ICLR2026
Dimension-Free Decision Calibration for Nonlinear Loss Functions
Jingwu Tang, Jiayun Wu, Steven Wu, Jiahao Zhang
3 citations
Abstract
When model predictions inform downstream decision making, a natural question is under what conditions can the decision-makers simply respond to the predictions as if they were the true outcomes. Calibration-a classical statistical notion that requires the predictions to be unbiased conditional on the prediction values-suffices to guarantee that simple best-response to predictions is optimal. However, for high-dimensional prediction outcome spaces, obtaining an accurate calibrated predictor requires exponential computational and statistical complexity. The recent relaxation known as decision calibration [Zhao et al., 2021] circumvents this curse of dimensionality, as it only requires predictions to be unbiased conditional on the induced best-response actions-in effect ensuring the optimality of the simple best-response rule while requiring only polynomial sample complexity in the dimension of outcomes.
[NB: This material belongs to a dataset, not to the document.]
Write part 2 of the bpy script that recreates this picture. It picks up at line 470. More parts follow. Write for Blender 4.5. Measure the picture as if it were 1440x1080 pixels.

However, known results on calibration and decision calibration crucially rely on linear loss functions for establishing best-response optimality. A natural approach to handle nonlinear losses is to map outcomes y into a feature space φ(y) of dimension m, then approximate losses with linear functions of φ(y). Unfortunately, even simple classes of nonlinear functions can demand exponentially large or infinite (e.g., RKHS-induced) feature dimensions m. A key open problem is whether it is possible to achieve decision calibration with sample complexity independent of m. We begin with a negative result: even verifying decision calibration under standard deterministic best response inherently requires sample complexity polynomial in m. Motivated by this lower bound, we investigate a smooth version of decision calibration in which decision-makers follow a smooth best-response-also known as the quantal response. This smooth relaxation enables dimension-free decision calibration algorithms. We introduce algorithms that, given poly(|A|, 1/ǫ) samples and any initial predictor p, can efficiently (1) determine if a predictor is decisioncalibrated, and (2) post-process the initial predictor to satisfy decision calibration without worsening accuracy. Our algorithms apply broadly to function classes that can be well-approximated by boundednorm functions in (possibly infinite-dimensional) separable RKHS; examples of such classes include piecewise linear loss functions and d-dimensional Cobb-Douglas loss functions.